**Exercise objective:**
Everything from the first line down to the line containing "FR = [Y0+BAY*k for k in range(-3,4)]" is to be retyped exactly, both ends included, with pictures left out.

[Recorded data]

****************************************

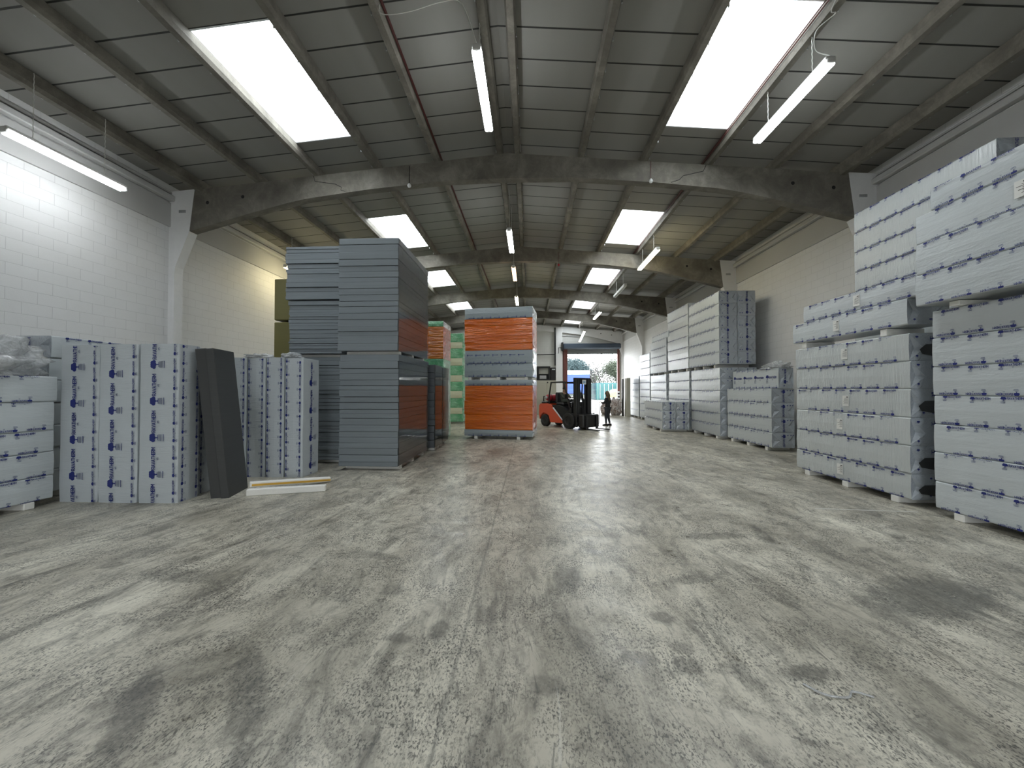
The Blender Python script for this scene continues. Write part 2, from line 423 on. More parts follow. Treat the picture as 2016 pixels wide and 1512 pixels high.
def empty(name, loc=(0,0,0), rz=0):
    o = bpy.data.objects.new(name, None); COL.objects.link(o); o.location = loc; o.rotation_euler = (0,0,rz); o.empty_display_size = .2
    return o
def tag(o, label, cat, group=None, kind=None):
    o['label'] = label; o['category'] = cat
    if group: o['group'] = group
    if kind: o['kind'] = kind
    return o
def struct(o, label=None, cat=None):
    o['kind'] = 'structure'
    if label: o['label'] = label
    if cat: o['category'] = cat
    return o
ORD = ['bottom','second','third','fourth','fifth','sixth','seventh','eighth','ninth','tenth','eleventh','twelfth','thirteenth','fourteenth','fifteenth','sixteenth','seventeenth','eighteenth']

# ------------------------------------------------------------------ building
CX, HALF = -.523, 8.88
XL, XR = CX-HALF, CX+HALF
YB, Y0, BAY = -9., 9.403, 6.1
YE = Y0+4*BAY+.12
ZA, SL = 7.689, .0884                # top of frames at the ridge, slope
def zf(r): return ZA - SL*abs(r)     # top of frame at distance r from ridge
def zs(r): return zf(r)+.20          # underside of roof boards
FR = [Y0+BAY*k for k in range(-3,4)]

b = MB(); b.box((XL-.3,YB-.3,-.2),(XR+.3,YE+.6,0),'floor'); struct(b.build('floor'))
# side walls
for nm, x0, x1, xs in (('left',XL-.25,XL,1),('right',XR,XR+.25,-1)):
    b = MB(); b.box((x0,YB,0),(x1,YE+.2,zs(HALF)+.1),'block'); struct(b.build('wall_'+nm))
    b = MB()
    xi = XL if nm == 'left' else XR
    b.box((min(xi,xi+xs*.05),YB,6.0),(max(xi,xi+xs*.05),YE,6.62),'cladding')
    b.box((min(xi,xi+xs*.16),YB,6.66),(max(xi,xi+xs*.16),YE,6.80),'cladding',.02)
    b.box((min(xi,xi+xs*.07),YB,6.86),(max(xi,xi+xs*.07),YE,6.90),'cladding')
    struct(b.build('trim_1' if nm == 'left' else 'trim_2'))
b = MB()
for lo, hi in (((XL-.25,0),(-2.0,8.2)),((1.2,0),(XR+.25,8.2)),((-2.0,3.4),(1.2,8.2))): b.box((lo[0],YB-.25,lo[1]),(hi[0],YB,hi[1]),'block')  # open doorway added behind the camera to light the sides facing it
struct(b.build('wall_back'))
L = bpy.data.lights.new('added_doorway_portal','AREA'); L.shape = 'RECTANGLE'; L.size = 3.2; L.size_y = 3.4; L.cycles.is_portal = True
lo = bpy.data.objects.new('daylight_portal', L); COL.objects.link(lo); lo.location = (-.4,YB-.3,1.7); lo.rotation_euler = (PI/2,0,0)
# end wall with the door opening
DX0, DX1, DZ = 3.30, 7.90, 5.55
b = MB()
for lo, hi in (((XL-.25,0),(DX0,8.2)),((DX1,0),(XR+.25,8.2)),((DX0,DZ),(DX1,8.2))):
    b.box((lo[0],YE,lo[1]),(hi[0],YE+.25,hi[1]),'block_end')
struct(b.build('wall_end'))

# roof boards with skylight openings
SKY = [(5.6,8.35),(12.15,14.95),(17.95,20.6),(24.0,26.7),(30.2,32.8)]
SKYB = [(-.6,2.2),(-6.7,-3.9)]
SR0, SR1 = 3.45, 4.89
b = MB()
def slab(sg, r0, r1, y0, y1, mat='roof', t=.07, dz=0):
    a = CX+sg*r0; c = CX+sg*r1
    za, zc = zs(r0)+dz, zs(r1)+dz
    vs = [(a,y0,za),(c,y0,zc),(c,y1,zc),(a,y1,za),(a,y0,za+t),(c,y0,zc+t),(c,y1,zc+t),(a,y1,za+t)]
    b.add(vs, [(0,1,2,3),(4,5,6,7),(0,1,5,4),(1,2,6,5),(2,3,7,6),(3,0,4,7)], mat)
allsky = sorted(SKY+SKYB)
for sg in (-1,1):
    slab(sg,0,SR0,YB,YE); slab(sg,SR1,HALF+.1,YB,YE)
    y = YB
    for (p,q) in allsky: slab(sg,SR0,SR1,y,p); y = q
    slab(sg,SR0,SR1,y,YE)
struct(b.build('ceiling'))
# skylights
wn = 0
for i, (p,q) in enumerate(allsky):
    for sg in (-1,1):
        wn += 1
        b = MB()
        def sslab(r0, r1, y0, y1, z0, t, mat):
            a = CX+sg*r0; c = CX+sg*r1
            vs = [(a,y0,zs(r0)+z0),(c,y0,zs(r1)+z0),(c,y1,zs(r1)+z0),(a,y1,zs(r0)+z0)]
            vs += [(x,y,z+t) for x,y,z in vs]
            b.add(vs, [(0,1,2,3),(4,5,6,7),(0,1,5,4),(1,2,6,5),(2,3,7,6),(3,0,4,7)], mat)
        e = .03
        sslab(SR0,SR0+e,p,q,.0,.3,'white_metal'); sslab(SR1-e,SR1,p,q,.0,.3,'white_metal')
        sslab(SR0,SR1,p,p+e,.0,.3,'white_metal'); sslab(SR0,SR1,q-e,q,.0,.3,'white_metal')
        # lap bars across the sheets
        for t in (.33,.66): sslab(SR0,SR1,p+(q-p)*t-.006,p+(q-p)*t+.006,.20,.02,'white_metal')
        sslab(SR0,SR1,q-.42,q-.405,.20,.02,'white_metal')
        w = struct(b.build('window_%d' % wn))
        b = MB()
        # corrugated translucent sheet
        n = 40; vs = []; fs = []
        for j in range(n+1):
            y = p + (q-p)*j/n; h = .24+.018*math.cos(j*PI)
            vs += [(CX+sg*SR0,y,zs(SR0)+h),(CX+sg*SR1,y,zs(SR1)+h)]
        for j in range(n): fs.append((2*j,2*j+1,2*j+3,2*j+2))
        b.add(vs, fs, 'pane'); b.build('pane', w, fix=False)
        L = bpy.data.lights.new('rooflight_portal','AREA'); L.shape = 'RECTANGLE'; L.size = SR1-SR0; L.size_y = q-p
        L.cycles.is_portal = True
        lo = bpy.data.objects.new('daylight_portal', L); COL.objects.link(lo)
        rm = (SR0+SR1)/2; lo.location = (CX+sg*rm,(p+q)/2,zs(rm)+.30); lo.rotation_euler = (0, sg*math.atan(SL), 0)
L = bpy.data.lights.new('door_portal','AREA'); L.shape = 'RECTANGLE'; L.size = 4.5; L.size_y = 4.9; L.cycles.is_portal = True
lo = bpy.data.objects.new('daylight_portal', L); COL.objects.link(lo); lo.location = (5.6,YE+.3,2.5); lo.rotation_euler = (-PI/2,0,0)

# concrete portal frames
def frame(y, mat, colmat, nm='portal_frame', t=.22, wall_side=True):
    b = MB()
    # rafter outline, right half then mirrored  (r, z): depth profile
    bot = [(0,7.06),(1.6,7.03),(3.6,6.86),(5.2,6.66),(5.75,6.55),(6.6,6.34),(7.4,6.13),(8.33,5.88)]
    top = [(8.20,zf(8.20)),(0,ZA)]
    for sg in (-1,1):
        poly = [(CX+sg*r,z) for r,z in bot+top]
        b.prism(poly, 'y', y-t/2, y+t/2, mat)
    # bolt holes near the knees
    for sg in (-1,1):
        for r, z in ((7.85,6.62),(6.9,6.75)):
            b.lathe([(.045,y-t/2-.002),(.0,y-t/2-.002)], 'dark_gap', (CX+sg*r,0,z), 'y', 10)
    o = struct(b.build(nm)); 
    b = MB()
    for sg in (-1,1):
        poly = [(CX+sg*r,z) for r,z in ((8.20,zf(8.20)+.01),(8.33,5.87),(8.70,4.95),(8.72,4.8),(8.72,0),(9.0,0),(9.0,zf(8.88)),(8.70,zf(8.70)+.02))]
        b.prism(poly, 'y', y-t/2-.01, y+t/2+.01, colmat)
        if mat == 'concrete': b.box((CX+sg*8.52-.09,y-t/2-.02,6.36),(CX+sg*8.52+.09,y-t/2-.008,6.43),'steel')
    b.build('column_pair', o)
    return o
for y in FR[1:]: frame(y, 'concrete', 'white_paint')
frame(YE-.14, 'white_paint', 'white_paint')
# cracks along the precast joints of the first visible frame
b = MB()
for sg, pts in ((-1,[(5.02,7.24),(4.98,7.1),(4.45,7.02),(4.28,6.93),(4.3,6.86),(4.18,6.82)]),(1,[(4.85,7.25),(4.78,7.1),(4.3,7.0),(4.2,6.9),(4.0,6.84)])):
    b.tube([(CX+sg*r,Y0-.112,z) for r,z in pts], .007, 'dark_gap', 5)
struct(b.build('frame_joint'), )
# purlins
PR = [.222]+[1.8305+1.5575*i for i in range(5)]
bays = [(YB,FR[1])]+[(FR[i],FR[i+1]) for i in range(1,len(FR)-1)]+[(FR[-1],YE)]
for (ya,yb) in bays:
    for k, r in enumerate(PR):
        for sg in (-1,1):
            b = MB(); x = CX+sg*r; z0 = zf(r)+.0; z1 = zs(r)+.0
            w0, w1 = .055, .085
            if k == 5: w0, w1 = .06, .10; z0 -= .06
            n = 6; prev = None
            poly = [(x-w0,z0),(x+w0,z0),(x+w1,z0+.07),(x+w1,z1),(x-w1,z1),(x-w1,z0+.07)]
            b.prism(poly, 'y', ya, yb, 'purlin')
            # hook bolts at every board joint
            j = math.ceil((ya+61.2)/.61)
            while j*.61-61.2+.305 < yb:
                yy = j*.61-61.2+.305
                if yy > ya+.05: b.box((x+sg*w1-.008,yy-.012,z0+.02),(x+sg*w1+.008,yy+.012,z1),'steel')
                j += 1
            struct(b.build('roof_purlin'))
# ------------------------------------------------------------------ shutter door
d = empty('door_1', (0,0,0)); struct(d)
b = MB(); 
for (x0,x1) in ((3.02,3.42),(7.86,8.06)):
    b.box((x0,YE-.12,0),(x1,YE+.02,5.45),'brown',.01)
b.box((3.10,YE-.20,0),(3.20,YE-.12,5.4),'brown'); b.build('guide_rail', d)
b = MB(); b.box((3.0,YE-.55,5.38),(8.1,YE-.05,5.85),'navy_drum',.08); b.build('shutter_box', d)
b = MB(); b.box((2.85,YE-.6,5.2),(3.02,YE-.05,5.95),'black',.02); b.tube([(2.85,YE-.3,5.5),(2.6,YE-.3,5.5),(2.6,YE-.3,5.0),(2.3,YE-.2,5.0)],.03,'black'); b.build('motor', d)
b = MB()
nsl = 7
for i in range(nsl):
    z = 4.93+i*.085
    b.box((3.40,YE-.06-.012*(i%2),z),(7.88,YE-.03+.006*(i%2),z+.096),'shutter',.008)
b.build('shutter_curtain', d)
b = MB()
for i in range(5):
    b.box((7.88,YE-.13,.2+i*.28),(8.04,YE-.122,.34+i*.28),'black')
    b.box((7.88,YE-.13,.34+i*.28),(8.04,YE-.122,.48+i*.28),'sign_white')
b.build('hazard_stripe', d)
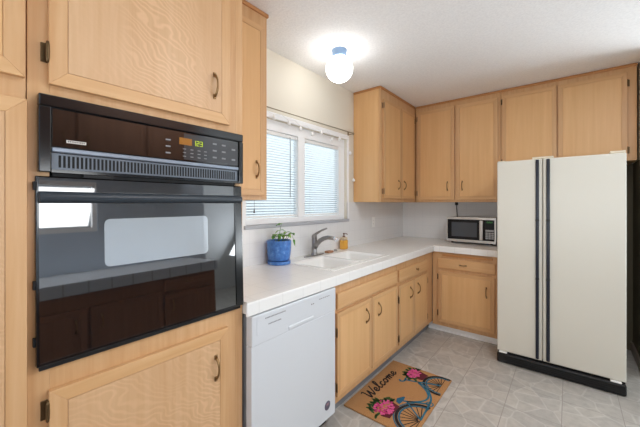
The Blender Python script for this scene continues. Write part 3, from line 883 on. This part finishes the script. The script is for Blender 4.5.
# ------------------------------------------------------------------ wall cabinets in the corner
def crown(par, face, a0, a1, n0=-0.02):
    bm = B(); face.box(bm, a0, a1, n0, 0.010, CZ-0.026, CZ-0.002, 0.004); obj('crown_trim', bm, 'wood_crown', par)
t = thing('corner_wall_cabinet', 'honey wood wall cabinet right of the window with plain side panel showing', 'cabinet', (-1.64, 3.2, 1.386))
carcass(LU, t, 2.800, BY-0.002, 0.315, 1.386, CZ-0.002); face_plate(LU, t, 2.800, 3.699, 1.386, CZ-0.002)
door(LU, t, 2.842, 3.252, 1.425, 2.440, 3.178, 1.575, -1, (0.07, 0.07), frame=0.03)
door(LU, t, 3.262, 3.640, 1.425, 2.440, 3.328, 1.575, 1, (0.07, 0.07), frame=0.03)
crown(t, LU, 2.792, 3.688)
bm = B(); box(bm, WX+0.002, -1.475, 2.790, 2.802, CZ-0.026, CZ-0.002, 0.003); obj('side_trim', bm, 'wood_crown', t)
bm = B(); box(bm, WX+0.002, -1.500, 2.7955, 2.7995, 1.386, CZ-0.026); obj('side_panel', bm, 'wood_plain', t)
t = thing('back_wall_cabinet', 'honey wood two door wall cabinet above the microwave', 'cabinet', (-1.0, 3.87, 1.386))
carcass(BU, t, -1.478, -0.556, 0.345, 1.386, CZ-0.002); face_plate(BU, t, -1.476, -0.556, 1.386, CZ-0.002)
door(BU, t, -1.445, -1.015, 1.414, 2.482, -1.089, 1.570, -1, (0.08, 0.08), frame=0.038)
door(BU, t, -0.996, -0.580, 1.414, 2.482, -0.930, 1.570, None, (0.62, 0.07), frame=0.038)
crown(t, BU, -1.469, -0.556)
t = thing('fridge_wall_cabinet', 'short honey wood two door wall cabinet above the refrigerator', 'cabinet', (-0.05, 3.87, 1.737))
carcass(BU, t, -0.554, 0.446, 0.345, 1.737, CZ-0.002); face_plate(BU, t, -0.554, 0.446, 1.737, CZ-0.002)
door(BU, t, -0.540, -0.092, 1.765, 2.488, None, None, -1, (0.035, 0.06), frame=0.034)
door(BU, t, -0.080, 0.386, 1.765, 2.488, None, None, 1, (0.06, 0.09), frame=0.034)
crown(t, BU, -0.554, 0.452)

# ------------------------------------------------------------------ microwave, cord
mw = thing('microwave', 'stainless microwave with black door on the worktop beside the refrigerator', 'microwave', (-0.85, 3.86, CT))
M0, M1, MY, MZ0, MZ1 = -1.105, -0.600, 3.700, 0.936, 1.216
bm = B(); box(bm, M0+0.004, M1-0.004, MY+0.02, 4.000, MZ0+0.003, MZ1-0.003, 0.006); obj('case', bm, 'black_plastic', mw)
bm = B()
box(bm, M0, M1, MY, MY+0.02, MZ1-0.026, MZ1, 0.003); box(bm, M0, M1, MY, MY+0.02, MZ0, MZ0+0.030, 0.003)
box(bm, M0, M0+0.012, MY, MY+0.02, MZ0+0.030, MZ1-0.026); box(bm, M1-0.014, M1, MY, MY+0.02, MZ0+0.030, MZ1-0.026)
obj('front_frame', bm, 'steel', mw)
bm = B(); box(bm, M0+0.012, -0.752, MY+0.002, MY+0.02, MZ0+0.030, MZ1-0.026, 0.001); md_ = obj('door', bm, 'microwave_black', mw)
bm = B(); box(bm, M0+0.055, -0.785, MY+0.001, MY+0.003, MZ0+0.062, MZ1-0.058, 0.0006); obj('door_window', bm, 'microwave_window', md_)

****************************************

**Written solution:**
The Blender Python script for this scene continues. Write part 2, from line 423 on. More parts follow. Treat the picture as 2016 pixels wide and 1512 pixels high.
def empty(name, loc=(0,0,0), rz=0):
    o = bpy.data.objects.new(name, None); COL.objects.link(o); o.location = loc; o.rotation_euler = (0,0,rz); o.empty_display_size = .2
    return o
def tag(o, label, cat, group=None, kind=None):
    o['label'] = label; o['category'] = cat
    if group: o['group'] = group
    if kind: o['kind'] = kind
    return o
def struct(o, label=None, cat=None):
    o['kind'] = 'structure'
    if label: o['label'] = label
    if cat: o['category'] = cat
    return o
ORD = ['bottom','second','third','fourth','fifth','sixth','seventh','eighth','ninth','tenth','eleventh','twelfth','thirteenth','fourteenth','fifteenth','sixteenth','seventeenth','eighteenth']

# ------------------------------------------------------------------ building
CX, HALF = -.523, 8.88
XL, XR = CX-HALF, CX+HALF
YB, Y0, BAY = -9., 9.403, 6.1
YE = Y0+4*BAY+.12
ZA, SL = 7.689, .0884                # top of frames at the ridge, slope
def zf(r): return ZA - SL*abs(r)     # top of frame at distance r from ridge
def zs(r): return zf(r)+.20          # underside of roof boards
FR = [Y0+BAY*k for k in range(-3,4)]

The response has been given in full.